### INFORMATION SHOWN

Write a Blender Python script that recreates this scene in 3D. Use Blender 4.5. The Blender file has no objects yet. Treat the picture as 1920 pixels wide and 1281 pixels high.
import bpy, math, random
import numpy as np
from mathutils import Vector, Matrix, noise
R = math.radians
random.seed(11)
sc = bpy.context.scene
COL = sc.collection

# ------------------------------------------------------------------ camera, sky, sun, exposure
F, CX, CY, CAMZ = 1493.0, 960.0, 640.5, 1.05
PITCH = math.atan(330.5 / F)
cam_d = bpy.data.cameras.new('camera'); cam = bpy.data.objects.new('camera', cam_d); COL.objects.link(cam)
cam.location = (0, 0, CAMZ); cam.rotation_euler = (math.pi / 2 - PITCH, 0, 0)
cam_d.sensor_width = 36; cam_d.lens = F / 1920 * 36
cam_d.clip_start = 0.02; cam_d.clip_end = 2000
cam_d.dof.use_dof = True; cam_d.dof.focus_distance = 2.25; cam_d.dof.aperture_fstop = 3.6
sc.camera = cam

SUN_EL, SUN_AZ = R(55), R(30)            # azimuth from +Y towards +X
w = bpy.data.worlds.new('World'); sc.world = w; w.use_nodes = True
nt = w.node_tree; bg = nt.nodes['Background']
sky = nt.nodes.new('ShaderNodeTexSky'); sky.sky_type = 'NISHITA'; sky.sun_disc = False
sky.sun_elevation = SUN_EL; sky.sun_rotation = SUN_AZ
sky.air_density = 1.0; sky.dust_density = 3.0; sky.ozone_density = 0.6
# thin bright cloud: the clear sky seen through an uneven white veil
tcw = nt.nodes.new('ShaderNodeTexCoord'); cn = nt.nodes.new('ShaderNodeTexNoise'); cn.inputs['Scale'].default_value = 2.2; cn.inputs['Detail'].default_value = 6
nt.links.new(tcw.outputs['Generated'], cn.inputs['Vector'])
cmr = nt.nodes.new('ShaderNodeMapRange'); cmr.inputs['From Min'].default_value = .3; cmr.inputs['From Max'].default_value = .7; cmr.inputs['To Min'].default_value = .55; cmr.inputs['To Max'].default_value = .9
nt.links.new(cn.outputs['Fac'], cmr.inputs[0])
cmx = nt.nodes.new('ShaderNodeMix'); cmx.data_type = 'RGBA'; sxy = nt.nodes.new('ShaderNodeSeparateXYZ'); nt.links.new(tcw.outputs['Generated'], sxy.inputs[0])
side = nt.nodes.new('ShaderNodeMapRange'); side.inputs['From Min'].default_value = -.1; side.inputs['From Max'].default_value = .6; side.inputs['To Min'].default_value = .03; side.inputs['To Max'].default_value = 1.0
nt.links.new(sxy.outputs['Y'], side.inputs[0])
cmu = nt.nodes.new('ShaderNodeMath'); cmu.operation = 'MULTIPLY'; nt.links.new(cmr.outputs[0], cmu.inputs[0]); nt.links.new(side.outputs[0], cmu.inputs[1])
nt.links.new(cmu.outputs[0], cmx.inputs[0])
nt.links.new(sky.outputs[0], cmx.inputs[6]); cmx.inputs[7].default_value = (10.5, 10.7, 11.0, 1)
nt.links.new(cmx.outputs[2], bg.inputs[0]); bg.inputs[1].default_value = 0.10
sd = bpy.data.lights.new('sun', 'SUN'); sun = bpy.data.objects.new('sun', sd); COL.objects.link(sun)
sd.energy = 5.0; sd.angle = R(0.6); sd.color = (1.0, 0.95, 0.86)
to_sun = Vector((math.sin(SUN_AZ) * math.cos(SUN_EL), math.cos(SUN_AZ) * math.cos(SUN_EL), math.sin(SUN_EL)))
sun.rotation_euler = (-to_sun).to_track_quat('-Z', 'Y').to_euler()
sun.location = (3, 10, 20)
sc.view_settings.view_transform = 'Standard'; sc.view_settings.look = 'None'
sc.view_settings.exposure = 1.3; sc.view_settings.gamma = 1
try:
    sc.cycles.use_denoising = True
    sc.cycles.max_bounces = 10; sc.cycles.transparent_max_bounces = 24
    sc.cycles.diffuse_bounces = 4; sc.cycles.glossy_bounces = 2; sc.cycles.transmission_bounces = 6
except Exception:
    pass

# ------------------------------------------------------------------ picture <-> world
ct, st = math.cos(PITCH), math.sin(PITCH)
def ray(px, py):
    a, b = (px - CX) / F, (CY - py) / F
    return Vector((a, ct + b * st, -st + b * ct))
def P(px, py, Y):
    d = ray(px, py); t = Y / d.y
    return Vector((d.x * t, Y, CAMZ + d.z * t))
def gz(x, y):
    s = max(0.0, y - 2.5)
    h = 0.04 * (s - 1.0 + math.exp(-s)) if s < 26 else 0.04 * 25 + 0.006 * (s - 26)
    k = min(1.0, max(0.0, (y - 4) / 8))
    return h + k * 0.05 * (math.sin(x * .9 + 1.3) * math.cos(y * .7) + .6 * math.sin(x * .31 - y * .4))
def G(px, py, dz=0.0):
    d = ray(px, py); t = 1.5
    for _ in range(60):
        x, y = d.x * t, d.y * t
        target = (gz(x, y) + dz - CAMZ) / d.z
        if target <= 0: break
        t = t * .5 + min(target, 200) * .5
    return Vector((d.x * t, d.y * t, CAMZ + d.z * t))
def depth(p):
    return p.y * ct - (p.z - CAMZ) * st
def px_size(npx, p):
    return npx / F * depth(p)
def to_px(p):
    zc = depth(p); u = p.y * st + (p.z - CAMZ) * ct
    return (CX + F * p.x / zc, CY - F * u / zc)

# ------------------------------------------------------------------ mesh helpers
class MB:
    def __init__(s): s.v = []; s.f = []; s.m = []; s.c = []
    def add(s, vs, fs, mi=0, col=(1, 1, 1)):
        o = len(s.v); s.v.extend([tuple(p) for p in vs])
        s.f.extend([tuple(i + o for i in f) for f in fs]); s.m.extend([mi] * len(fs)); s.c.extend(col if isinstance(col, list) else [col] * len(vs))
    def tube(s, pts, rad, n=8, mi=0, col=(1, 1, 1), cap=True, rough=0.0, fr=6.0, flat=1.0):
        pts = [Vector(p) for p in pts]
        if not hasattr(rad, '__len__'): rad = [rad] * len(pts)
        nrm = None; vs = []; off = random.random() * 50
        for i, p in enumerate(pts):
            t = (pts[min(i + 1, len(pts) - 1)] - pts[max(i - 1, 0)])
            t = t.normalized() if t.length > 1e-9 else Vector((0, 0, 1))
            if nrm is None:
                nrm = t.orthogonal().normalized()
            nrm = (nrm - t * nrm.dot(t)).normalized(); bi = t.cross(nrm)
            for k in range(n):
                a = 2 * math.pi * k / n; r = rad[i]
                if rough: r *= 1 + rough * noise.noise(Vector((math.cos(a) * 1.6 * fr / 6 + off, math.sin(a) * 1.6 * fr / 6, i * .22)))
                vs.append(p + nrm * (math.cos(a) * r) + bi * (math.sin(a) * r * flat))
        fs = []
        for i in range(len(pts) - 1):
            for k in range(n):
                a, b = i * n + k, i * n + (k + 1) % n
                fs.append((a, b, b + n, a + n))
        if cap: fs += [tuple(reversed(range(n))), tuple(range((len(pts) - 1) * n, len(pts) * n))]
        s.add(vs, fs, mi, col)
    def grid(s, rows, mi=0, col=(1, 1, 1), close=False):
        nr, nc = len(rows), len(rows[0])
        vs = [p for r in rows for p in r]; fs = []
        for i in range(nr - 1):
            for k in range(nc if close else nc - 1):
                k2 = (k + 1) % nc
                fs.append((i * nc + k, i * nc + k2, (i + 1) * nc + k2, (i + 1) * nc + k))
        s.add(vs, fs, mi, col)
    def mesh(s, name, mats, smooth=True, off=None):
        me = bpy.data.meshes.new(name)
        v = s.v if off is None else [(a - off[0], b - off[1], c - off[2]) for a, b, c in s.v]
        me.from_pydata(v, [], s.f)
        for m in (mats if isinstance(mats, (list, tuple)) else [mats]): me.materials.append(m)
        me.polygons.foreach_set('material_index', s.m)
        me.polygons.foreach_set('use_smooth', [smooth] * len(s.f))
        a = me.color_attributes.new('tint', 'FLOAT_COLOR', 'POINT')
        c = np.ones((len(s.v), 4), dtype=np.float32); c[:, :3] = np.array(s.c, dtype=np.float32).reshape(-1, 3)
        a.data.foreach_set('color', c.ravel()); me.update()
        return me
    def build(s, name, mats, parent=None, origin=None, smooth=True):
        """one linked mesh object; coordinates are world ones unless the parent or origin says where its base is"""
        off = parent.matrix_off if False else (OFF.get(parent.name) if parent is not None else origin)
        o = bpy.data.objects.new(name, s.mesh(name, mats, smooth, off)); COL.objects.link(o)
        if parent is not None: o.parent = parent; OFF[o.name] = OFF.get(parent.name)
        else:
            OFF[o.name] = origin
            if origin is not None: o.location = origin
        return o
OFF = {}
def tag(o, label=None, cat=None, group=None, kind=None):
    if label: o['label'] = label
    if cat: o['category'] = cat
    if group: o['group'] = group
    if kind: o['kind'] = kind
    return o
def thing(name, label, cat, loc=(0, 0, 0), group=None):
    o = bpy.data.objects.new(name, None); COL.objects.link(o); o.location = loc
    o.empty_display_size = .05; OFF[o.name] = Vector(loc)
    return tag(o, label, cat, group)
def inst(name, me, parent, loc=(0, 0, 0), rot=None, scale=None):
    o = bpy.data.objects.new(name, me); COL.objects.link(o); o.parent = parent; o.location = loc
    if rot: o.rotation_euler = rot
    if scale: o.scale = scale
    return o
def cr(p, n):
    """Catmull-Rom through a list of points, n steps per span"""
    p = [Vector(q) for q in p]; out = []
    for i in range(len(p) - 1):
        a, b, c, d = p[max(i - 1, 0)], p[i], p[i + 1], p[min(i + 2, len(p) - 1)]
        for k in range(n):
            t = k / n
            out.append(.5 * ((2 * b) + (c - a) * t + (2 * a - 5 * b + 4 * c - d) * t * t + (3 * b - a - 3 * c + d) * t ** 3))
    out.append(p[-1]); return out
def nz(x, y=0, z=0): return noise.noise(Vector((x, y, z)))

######

*EXERCISE INSTRUCTIONS*. What are the exact lines from the beginning of the material through the line containing "sc.camera = cam"? Write out those lines alone.

*OUTPUT*.
Write a Blender Python script that recreates this scene in 3D. Use Blender 4.5. The Blender file has no objects yet. Treat the picture as 1920 pixels wide and 1281 pixels high.
import bpy, math, random
import numpy as np
from mathutils import Vector, Matrix, noise
R = math.radians
random.seed(11)
sc = bpy.context.scene
COL = sc.collection

# ------------------------------------------------------------------ camera, sky, sun, exposure
F, CX, CY, CAMZ = 1493.0, 960.0, 640.5, 1.05
PITCH = math.atan(330.5 / F)
cam_d = bpy.data.cameras.new('camera'); cam = bpy.data.objects.new('camera', cam_d); COL.objects.link(cam)
cam.location = (0, 0, CAMZ); cam.rotation_euler = (math.pi / 2 - PITCH, 0, 0)
cam_d.sensor_width = 36; cam_d.lens = F / 1920 * 36
cam_d.clip_start = 0.02; cam_d.clip_end = 2000
cam_d.dof.use_dof = True; cam_d.dof.focus_distance = 2.25; cam_d.dof.aperture_fstop = 3.6
sc.camera = cam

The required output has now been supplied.